O Vôo (Flight, 2012), Crítica

Aviso: a crítica abaixo contém alguns spoilers, que estão sinalizados por [Início de spoiler(s)], ao começo, e [Fim de spoiler(s)] após. Se você não assistiu ao filme, a leitura da crítica não deve ser prejudicial, desde que não se leiam as partes com spoilers.

O Vôo (Flight, 2012) foi dirigido pelo veterano Robert Zemeckis, que não dirigia um live-action (filme com atores mostrados, diferente de uma animação) desde 2000 com Náufrago (Cast Away), e escrito por John Gatins. A produção conta a história de Whip Whitaker, piloto de aviões, que, após uma aterrissagem de emergência impressionante, enfrenta acusações de estar sob efeito de substâncias tóxicas durante o vôo.

As atuações são em geral boas, sem nenhuma forçada. Don Cheadle se prova cameleônico, ao menos para mim, interpretando Hugh Lang, um advogado calmo e confiante, extremamente polido, que afirma que seus clientes não vão para a cadeia. Denzel Washington não se distancia de seu pão com manteiga, porém o faz competentemente, criando um alcoólico cocainômano eventual, garanhão, engraçado, mas também sério, e altamente frustrado pelo distanciamento de sua família. John Goodman está novamente muito engraçado, no papel de Harling Mays, companheiro de Whip. [Início de spoilers] Porém, após ser introduzido, desaparece pela maior parte do filme, para reaparecer felizmente ao final, com uma participação infelizmente pequena. [Fim de spoilers] Seu relacionamento com o Capt. Whip poderia ter sido melhor explorado, já que Mays é o único verdadeiro amigo do piloto, o que fica implícito, e também seu fornecedor e parceiro no consumo de cocaína. Kelly Reilly faz excelentemente Nicole, uma doce e bela ruiva sulina, órfã viciada em heroína.
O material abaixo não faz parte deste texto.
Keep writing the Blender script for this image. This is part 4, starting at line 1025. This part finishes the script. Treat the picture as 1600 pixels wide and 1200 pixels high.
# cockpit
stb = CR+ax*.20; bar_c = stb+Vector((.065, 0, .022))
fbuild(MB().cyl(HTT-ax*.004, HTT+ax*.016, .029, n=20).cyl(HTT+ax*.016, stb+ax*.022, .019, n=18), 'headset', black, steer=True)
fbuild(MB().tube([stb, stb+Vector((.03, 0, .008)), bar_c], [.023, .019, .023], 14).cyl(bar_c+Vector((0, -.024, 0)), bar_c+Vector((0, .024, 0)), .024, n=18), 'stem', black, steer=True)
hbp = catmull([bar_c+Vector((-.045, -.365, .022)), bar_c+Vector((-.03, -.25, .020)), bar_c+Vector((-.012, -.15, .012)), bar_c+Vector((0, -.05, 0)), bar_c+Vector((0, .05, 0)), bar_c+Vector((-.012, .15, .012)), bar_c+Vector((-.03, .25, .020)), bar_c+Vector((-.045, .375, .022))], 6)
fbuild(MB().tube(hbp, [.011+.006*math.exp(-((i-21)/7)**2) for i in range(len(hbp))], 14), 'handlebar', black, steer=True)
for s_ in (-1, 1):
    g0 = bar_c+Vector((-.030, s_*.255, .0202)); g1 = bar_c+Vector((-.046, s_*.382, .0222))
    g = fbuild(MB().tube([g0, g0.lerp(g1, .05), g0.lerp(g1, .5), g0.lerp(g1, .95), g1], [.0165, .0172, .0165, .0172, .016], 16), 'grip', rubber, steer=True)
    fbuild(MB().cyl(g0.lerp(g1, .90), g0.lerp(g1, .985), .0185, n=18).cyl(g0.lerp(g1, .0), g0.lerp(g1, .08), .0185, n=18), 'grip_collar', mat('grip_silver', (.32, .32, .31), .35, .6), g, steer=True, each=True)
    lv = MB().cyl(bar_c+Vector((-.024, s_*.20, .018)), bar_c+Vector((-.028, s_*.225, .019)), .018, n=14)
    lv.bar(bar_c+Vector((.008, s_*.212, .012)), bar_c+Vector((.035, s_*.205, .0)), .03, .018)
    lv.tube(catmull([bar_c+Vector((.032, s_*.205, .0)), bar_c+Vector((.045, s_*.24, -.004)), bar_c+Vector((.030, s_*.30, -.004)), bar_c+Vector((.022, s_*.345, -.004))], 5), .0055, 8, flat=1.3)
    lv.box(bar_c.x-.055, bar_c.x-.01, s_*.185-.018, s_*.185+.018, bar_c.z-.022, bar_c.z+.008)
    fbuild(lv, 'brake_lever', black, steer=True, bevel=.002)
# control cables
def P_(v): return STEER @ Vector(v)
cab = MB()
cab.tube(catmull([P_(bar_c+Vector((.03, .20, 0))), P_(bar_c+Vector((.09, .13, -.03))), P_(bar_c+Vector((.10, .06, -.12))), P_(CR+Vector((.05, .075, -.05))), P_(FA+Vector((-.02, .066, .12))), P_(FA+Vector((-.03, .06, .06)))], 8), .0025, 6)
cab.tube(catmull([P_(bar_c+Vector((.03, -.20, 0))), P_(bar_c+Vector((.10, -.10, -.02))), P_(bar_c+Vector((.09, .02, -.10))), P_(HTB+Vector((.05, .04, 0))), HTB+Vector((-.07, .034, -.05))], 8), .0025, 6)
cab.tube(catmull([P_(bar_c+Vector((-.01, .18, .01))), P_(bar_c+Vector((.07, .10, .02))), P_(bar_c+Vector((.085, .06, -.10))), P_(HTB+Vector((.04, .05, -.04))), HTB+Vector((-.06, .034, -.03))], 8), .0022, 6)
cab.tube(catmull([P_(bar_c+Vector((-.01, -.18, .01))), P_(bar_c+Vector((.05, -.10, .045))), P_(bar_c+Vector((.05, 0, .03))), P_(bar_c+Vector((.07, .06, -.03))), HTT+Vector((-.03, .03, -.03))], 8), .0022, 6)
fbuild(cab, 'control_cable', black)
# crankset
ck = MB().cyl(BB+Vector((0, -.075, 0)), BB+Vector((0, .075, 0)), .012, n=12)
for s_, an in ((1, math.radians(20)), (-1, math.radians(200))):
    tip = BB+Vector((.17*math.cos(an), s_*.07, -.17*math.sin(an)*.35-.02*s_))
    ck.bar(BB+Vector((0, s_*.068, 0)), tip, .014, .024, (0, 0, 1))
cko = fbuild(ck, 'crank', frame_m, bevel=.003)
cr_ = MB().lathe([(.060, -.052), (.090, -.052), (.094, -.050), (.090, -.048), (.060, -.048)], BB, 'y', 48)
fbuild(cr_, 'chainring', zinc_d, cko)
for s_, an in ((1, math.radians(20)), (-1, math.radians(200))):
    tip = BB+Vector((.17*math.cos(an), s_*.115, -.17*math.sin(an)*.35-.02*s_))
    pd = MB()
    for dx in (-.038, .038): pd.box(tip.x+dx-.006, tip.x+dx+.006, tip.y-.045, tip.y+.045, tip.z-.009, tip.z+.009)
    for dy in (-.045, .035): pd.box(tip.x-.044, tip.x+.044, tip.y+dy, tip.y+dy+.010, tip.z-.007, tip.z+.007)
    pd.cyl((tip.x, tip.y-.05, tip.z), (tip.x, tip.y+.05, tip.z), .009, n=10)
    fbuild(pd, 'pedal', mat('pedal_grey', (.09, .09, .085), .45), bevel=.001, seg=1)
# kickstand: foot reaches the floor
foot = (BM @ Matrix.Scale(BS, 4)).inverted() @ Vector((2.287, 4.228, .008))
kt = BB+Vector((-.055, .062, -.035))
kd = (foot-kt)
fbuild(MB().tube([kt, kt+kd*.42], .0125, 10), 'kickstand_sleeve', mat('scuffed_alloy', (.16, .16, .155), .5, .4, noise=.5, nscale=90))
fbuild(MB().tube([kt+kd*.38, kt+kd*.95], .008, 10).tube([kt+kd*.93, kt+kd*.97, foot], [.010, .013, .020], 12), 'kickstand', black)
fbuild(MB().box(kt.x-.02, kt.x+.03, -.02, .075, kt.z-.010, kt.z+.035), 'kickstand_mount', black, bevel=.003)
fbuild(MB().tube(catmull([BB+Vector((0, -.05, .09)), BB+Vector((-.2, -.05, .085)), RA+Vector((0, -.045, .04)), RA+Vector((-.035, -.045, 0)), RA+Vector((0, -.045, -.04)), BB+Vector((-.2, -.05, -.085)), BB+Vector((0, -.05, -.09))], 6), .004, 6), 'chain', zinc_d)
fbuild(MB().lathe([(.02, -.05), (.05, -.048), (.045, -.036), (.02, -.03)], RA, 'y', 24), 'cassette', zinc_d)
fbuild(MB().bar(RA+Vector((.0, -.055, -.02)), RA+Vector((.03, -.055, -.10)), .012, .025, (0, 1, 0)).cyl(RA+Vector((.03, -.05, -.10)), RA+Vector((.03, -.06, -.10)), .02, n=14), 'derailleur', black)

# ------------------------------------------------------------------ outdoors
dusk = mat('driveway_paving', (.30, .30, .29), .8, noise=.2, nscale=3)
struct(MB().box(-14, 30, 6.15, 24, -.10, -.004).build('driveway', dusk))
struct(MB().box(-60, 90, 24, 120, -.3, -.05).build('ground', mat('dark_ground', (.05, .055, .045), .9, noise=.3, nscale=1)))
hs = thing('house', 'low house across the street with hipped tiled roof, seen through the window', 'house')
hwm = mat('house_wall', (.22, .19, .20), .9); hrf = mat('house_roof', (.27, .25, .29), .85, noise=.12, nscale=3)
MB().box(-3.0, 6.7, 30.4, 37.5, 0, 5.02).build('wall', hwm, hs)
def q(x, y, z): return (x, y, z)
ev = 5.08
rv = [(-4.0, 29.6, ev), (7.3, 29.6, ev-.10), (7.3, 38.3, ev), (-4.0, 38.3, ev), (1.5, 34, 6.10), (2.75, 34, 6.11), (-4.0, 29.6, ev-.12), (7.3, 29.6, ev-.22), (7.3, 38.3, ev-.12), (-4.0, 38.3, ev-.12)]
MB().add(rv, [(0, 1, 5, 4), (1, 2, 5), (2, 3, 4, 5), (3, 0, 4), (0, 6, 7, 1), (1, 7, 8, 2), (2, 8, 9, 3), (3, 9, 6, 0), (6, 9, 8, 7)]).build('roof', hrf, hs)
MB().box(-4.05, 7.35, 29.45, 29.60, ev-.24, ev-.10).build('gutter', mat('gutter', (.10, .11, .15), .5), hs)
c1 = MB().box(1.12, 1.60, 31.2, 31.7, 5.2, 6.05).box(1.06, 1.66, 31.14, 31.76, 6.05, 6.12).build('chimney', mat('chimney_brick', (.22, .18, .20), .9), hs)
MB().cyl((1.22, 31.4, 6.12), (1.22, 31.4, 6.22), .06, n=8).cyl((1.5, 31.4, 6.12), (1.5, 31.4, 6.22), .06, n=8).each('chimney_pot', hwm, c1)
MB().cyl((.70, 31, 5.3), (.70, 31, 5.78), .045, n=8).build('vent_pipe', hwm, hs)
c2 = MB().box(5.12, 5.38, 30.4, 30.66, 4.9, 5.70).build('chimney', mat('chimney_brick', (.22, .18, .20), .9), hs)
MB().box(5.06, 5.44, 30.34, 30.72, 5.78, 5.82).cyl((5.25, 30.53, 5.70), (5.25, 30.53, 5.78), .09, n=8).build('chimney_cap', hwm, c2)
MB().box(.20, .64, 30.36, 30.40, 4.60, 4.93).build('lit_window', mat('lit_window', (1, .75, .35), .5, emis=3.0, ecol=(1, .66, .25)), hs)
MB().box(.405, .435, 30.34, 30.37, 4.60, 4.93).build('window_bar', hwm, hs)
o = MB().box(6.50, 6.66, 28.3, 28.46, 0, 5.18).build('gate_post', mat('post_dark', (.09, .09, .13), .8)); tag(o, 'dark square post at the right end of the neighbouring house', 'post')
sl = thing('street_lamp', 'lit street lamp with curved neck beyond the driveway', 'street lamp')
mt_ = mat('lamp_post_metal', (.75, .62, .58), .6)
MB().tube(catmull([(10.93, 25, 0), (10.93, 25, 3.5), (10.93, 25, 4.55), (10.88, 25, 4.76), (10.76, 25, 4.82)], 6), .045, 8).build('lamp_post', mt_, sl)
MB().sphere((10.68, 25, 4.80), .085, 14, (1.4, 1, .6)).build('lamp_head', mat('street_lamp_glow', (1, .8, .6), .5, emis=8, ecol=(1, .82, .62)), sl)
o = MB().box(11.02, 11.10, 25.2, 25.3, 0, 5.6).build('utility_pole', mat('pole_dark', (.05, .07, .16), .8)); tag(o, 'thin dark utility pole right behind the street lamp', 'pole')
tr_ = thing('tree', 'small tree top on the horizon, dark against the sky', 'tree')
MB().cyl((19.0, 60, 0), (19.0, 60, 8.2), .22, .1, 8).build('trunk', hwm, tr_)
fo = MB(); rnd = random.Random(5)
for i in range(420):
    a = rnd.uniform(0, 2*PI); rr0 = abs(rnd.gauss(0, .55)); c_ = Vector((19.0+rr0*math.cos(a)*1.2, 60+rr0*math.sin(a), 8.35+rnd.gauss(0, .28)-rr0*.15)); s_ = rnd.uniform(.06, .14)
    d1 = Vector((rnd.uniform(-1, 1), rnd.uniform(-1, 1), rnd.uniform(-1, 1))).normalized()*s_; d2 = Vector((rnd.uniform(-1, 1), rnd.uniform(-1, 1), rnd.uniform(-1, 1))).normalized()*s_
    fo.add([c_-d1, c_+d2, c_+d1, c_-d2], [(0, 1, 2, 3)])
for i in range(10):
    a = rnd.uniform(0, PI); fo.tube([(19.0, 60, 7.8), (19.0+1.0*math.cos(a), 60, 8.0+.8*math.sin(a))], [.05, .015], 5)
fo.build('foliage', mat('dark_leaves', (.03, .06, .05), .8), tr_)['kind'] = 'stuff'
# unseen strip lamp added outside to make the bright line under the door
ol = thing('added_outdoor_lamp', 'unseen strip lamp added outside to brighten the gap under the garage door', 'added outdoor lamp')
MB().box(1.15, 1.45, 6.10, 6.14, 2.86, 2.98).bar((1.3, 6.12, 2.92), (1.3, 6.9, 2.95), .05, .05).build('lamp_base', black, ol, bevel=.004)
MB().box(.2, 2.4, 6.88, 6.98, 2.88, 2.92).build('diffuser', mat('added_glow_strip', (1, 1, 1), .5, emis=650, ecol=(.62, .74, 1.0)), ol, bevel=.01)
Aliás, um dos aspectos mais marcantes do filme é a inicial separação das histórias de Nicole e Whitaker, as quais aparentemente são dois filmes diferentes editados juntos, o que causa um certo desconforto. A divisão mesma me fazia procurar, enquanto eram projetadas, alguma relação entre as histórias paralelas. Por fim percebi que os realizadores provavelmente brincavam comigo, me conduzindo a fazer o que queriam, como um adulto que engana uma criança, imaginei-os se contorcendo e dando risadas, e achei uma ótima forma de fazer o filme, bastante não usual e vanguardista, até, contrapondo a natureza conservadora mais tarde revelada.

A trilha sonora é composta por músicas amplamente conhecidas, e boas  na minha opinião, que adicionam mais um elemento cômico à produção que a beneficia, com a exceção da faixa da banda americana Pearl Jam. Além destas, composições originais estão lá, mesmo que por vezes desnecessárias, adicionando melodramatismo cansativo, e por outras servem para engrandecer o filme positivamente, [Início de spoilers] como na cena em que Whip encontra o frigobar cheio de bebibas alcoólicas e pondera consumi-las. [Fim de spoilers] De qualquer maneira, falta inspiração e criatividade à essas originais.

Ao decorrer do filme, o foco vai de vez em quando, e gradativamente com maior frequência, para religiosidade (cristã, para ser mais específico), o que inicialmente parece uma crítica coerente, porém com o passar do tempo se revela propaganda religiosa pedante. [Início de spoilers] Respeito o que faz o protagonista ao final, porém é mostrado como uma salvação, por aceitar deus, ou uma aceitação de deus pela iluminação trazida pela salvação. [fim de spoilers] Esse aspecto machuca deveras a produção e faz com que este filme não seja ótimo, ao meu ver. Outra forma de propaganda que incomoda são as marcas inseridas a qualquer momento, tornando o filme um comercial de relógios, bebidas, e outras coisas em momentos.